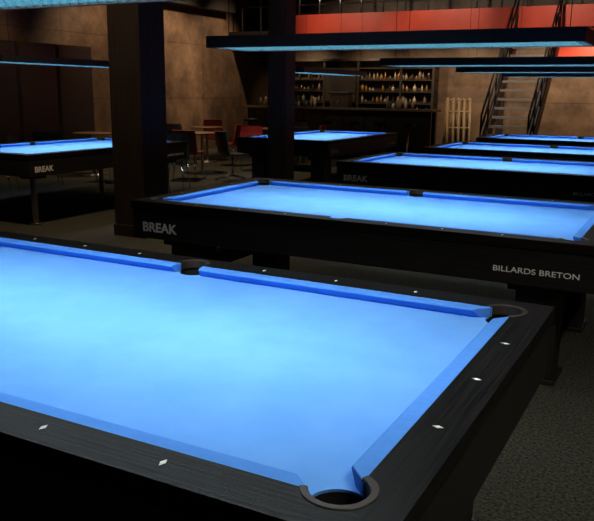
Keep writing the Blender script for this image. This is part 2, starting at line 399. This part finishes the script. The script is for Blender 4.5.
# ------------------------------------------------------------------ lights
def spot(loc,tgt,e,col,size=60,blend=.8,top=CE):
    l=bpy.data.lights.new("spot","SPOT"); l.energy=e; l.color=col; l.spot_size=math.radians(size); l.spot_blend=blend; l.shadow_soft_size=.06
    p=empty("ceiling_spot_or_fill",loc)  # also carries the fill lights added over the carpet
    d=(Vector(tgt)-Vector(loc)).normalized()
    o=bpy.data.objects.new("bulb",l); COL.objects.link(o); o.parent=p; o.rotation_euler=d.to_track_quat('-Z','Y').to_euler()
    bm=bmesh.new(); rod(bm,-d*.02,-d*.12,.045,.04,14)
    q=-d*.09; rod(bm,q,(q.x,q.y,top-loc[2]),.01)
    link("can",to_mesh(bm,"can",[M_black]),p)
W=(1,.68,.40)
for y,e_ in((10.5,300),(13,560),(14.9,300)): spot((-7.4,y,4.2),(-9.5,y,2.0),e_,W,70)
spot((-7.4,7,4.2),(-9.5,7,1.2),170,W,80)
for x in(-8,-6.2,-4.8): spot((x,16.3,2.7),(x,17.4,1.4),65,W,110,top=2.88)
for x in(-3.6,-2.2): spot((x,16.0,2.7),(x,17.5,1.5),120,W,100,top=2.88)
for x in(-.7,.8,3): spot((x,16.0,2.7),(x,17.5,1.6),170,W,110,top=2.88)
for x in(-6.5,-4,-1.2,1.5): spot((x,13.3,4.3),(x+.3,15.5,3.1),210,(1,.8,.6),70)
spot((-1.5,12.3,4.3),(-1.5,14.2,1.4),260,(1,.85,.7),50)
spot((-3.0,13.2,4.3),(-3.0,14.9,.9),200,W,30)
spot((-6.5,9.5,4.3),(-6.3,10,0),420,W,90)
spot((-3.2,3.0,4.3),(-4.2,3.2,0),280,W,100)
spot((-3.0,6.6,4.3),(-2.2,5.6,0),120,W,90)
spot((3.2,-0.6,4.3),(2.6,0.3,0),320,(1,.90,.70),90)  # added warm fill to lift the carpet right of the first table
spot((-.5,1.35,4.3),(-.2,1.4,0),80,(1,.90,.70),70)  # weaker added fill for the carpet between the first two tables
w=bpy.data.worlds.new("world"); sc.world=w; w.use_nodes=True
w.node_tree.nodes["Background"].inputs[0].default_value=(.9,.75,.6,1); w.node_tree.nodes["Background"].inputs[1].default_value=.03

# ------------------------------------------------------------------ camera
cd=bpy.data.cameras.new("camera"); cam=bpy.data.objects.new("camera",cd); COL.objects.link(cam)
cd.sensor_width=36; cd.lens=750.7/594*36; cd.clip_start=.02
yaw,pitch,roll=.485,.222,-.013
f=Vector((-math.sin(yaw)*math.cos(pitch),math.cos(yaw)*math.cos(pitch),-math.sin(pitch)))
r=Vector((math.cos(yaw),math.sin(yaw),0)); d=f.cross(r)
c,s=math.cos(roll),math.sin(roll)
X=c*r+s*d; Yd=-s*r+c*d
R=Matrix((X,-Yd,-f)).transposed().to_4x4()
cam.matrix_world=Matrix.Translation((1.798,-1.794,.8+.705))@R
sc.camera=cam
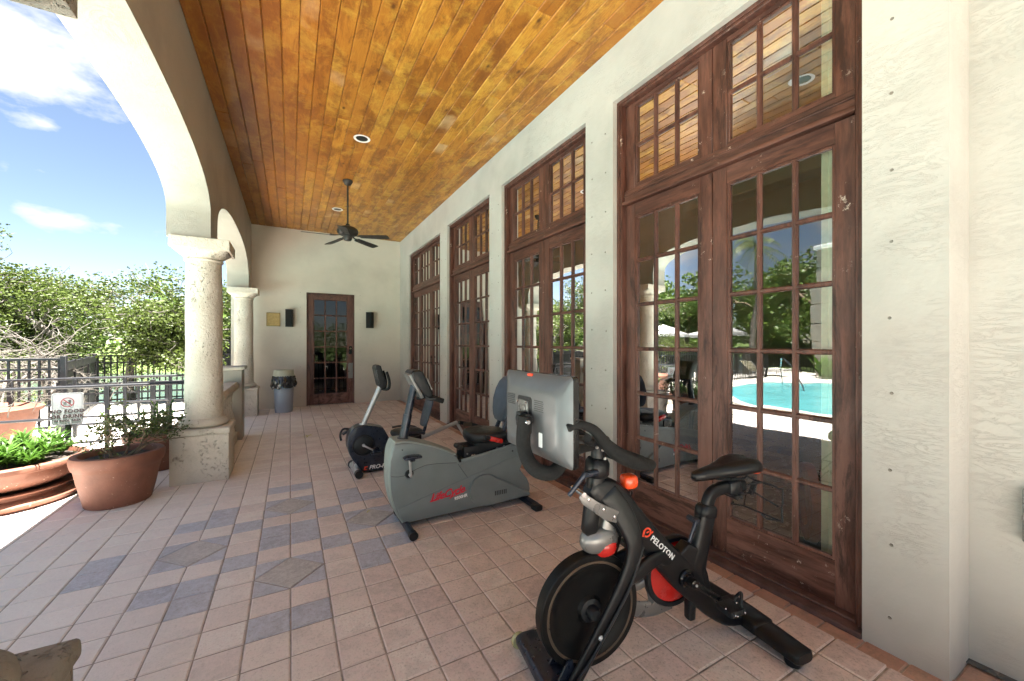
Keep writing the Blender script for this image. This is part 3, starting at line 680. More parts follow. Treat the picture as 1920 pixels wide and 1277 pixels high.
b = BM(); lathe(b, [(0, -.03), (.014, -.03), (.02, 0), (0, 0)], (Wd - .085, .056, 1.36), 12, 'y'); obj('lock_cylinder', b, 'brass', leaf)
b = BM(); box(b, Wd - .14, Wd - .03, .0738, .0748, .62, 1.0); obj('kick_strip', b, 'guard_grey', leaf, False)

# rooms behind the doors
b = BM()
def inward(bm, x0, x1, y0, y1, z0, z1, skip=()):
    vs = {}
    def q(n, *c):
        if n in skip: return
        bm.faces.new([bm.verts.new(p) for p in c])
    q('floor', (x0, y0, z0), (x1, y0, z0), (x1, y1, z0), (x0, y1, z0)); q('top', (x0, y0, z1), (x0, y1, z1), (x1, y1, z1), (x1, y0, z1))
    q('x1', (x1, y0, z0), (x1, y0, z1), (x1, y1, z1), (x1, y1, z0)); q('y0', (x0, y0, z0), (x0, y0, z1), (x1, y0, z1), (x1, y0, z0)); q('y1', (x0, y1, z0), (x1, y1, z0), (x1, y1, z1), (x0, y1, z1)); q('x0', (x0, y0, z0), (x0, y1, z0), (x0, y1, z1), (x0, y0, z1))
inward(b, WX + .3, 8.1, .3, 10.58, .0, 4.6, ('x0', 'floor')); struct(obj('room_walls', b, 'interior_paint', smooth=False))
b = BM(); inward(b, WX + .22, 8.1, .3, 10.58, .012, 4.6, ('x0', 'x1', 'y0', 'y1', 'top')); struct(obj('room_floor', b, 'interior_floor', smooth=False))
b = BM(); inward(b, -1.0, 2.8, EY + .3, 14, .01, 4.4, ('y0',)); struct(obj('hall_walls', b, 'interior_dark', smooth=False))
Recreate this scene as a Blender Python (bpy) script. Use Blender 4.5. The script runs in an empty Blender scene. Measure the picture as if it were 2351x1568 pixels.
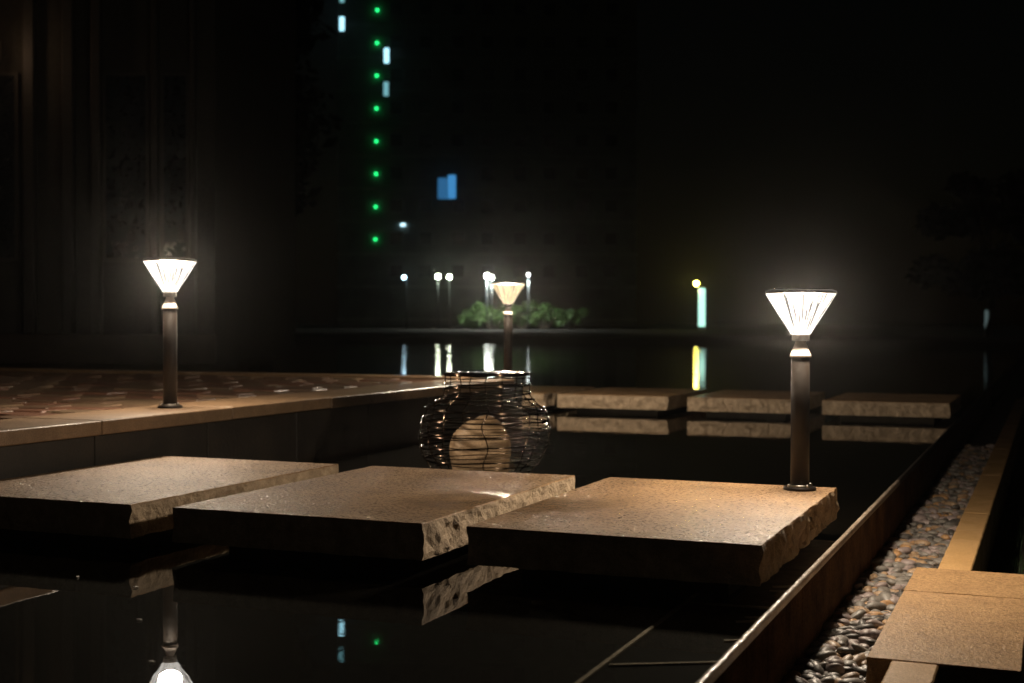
☆ ☆ ☆ ☆ ☆
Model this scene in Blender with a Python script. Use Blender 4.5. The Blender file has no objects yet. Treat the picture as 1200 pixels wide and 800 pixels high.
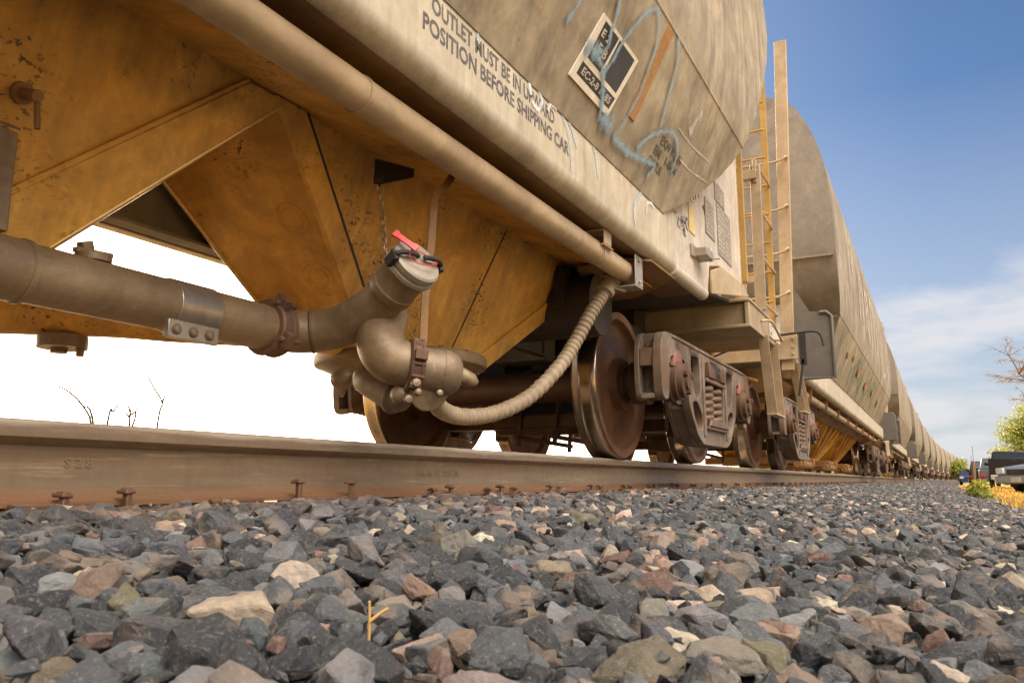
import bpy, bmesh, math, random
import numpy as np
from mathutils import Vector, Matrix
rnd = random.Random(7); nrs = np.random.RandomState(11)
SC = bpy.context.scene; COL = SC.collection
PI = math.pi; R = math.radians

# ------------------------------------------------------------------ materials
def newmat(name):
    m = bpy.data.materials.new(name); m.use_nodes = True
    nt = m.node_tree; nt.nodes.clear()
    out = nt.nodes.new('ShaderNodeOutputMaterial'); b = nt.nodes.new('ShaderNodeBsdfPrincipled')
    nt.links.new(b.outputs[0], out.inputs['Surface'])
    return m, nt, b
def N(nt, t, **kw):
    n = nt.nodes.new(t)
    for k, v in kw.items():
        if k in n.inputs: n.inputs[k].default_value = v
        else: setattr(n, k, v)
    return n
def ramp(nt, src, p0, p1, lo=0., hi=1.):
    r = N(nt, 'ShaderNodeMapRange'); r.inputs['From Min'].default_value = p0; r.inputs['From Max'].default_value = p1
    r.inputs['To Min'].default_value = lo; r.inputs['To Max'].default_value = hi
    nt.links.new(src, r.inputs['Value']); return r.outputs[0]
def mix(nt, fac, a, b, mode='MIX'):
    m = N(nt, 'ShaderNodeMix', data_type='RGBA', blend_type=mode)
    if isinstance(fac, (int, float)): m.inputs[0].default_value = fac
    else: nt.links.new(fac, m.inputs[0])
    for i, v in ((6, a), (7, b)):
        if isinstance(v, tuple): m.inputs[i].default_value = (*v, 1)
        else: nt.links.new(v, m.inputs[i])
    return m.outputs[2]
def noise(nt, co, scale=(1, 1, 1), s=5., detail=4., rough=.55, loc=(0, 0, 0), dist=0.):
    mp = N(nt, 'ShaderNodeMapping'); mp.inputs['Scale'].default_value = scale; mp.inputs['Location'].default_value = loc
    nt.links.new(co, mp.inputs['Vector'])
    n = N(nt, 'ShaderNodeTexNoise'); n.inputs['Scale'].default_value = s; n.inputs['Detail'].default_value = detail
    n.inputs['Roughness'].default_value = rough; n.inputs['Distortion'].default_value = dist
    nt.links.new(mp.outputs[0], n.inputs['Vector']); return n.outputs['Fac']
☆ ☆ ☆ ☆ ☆
## Task to complete
Copy every line above in which the string "Python" shows up.

## Solution
Recreate this scene as a Blender Python (bpy) script. Use Blender 4.5. The script runs in an empty Blender scene. Measure the picture as if it were 2351x1568 pixels.
Model this scene in Blender with a Python script. Use Blender 4.5. The Blender file has no objects yet. Treat the picture as 1200 pixels wide and 800 pixels high.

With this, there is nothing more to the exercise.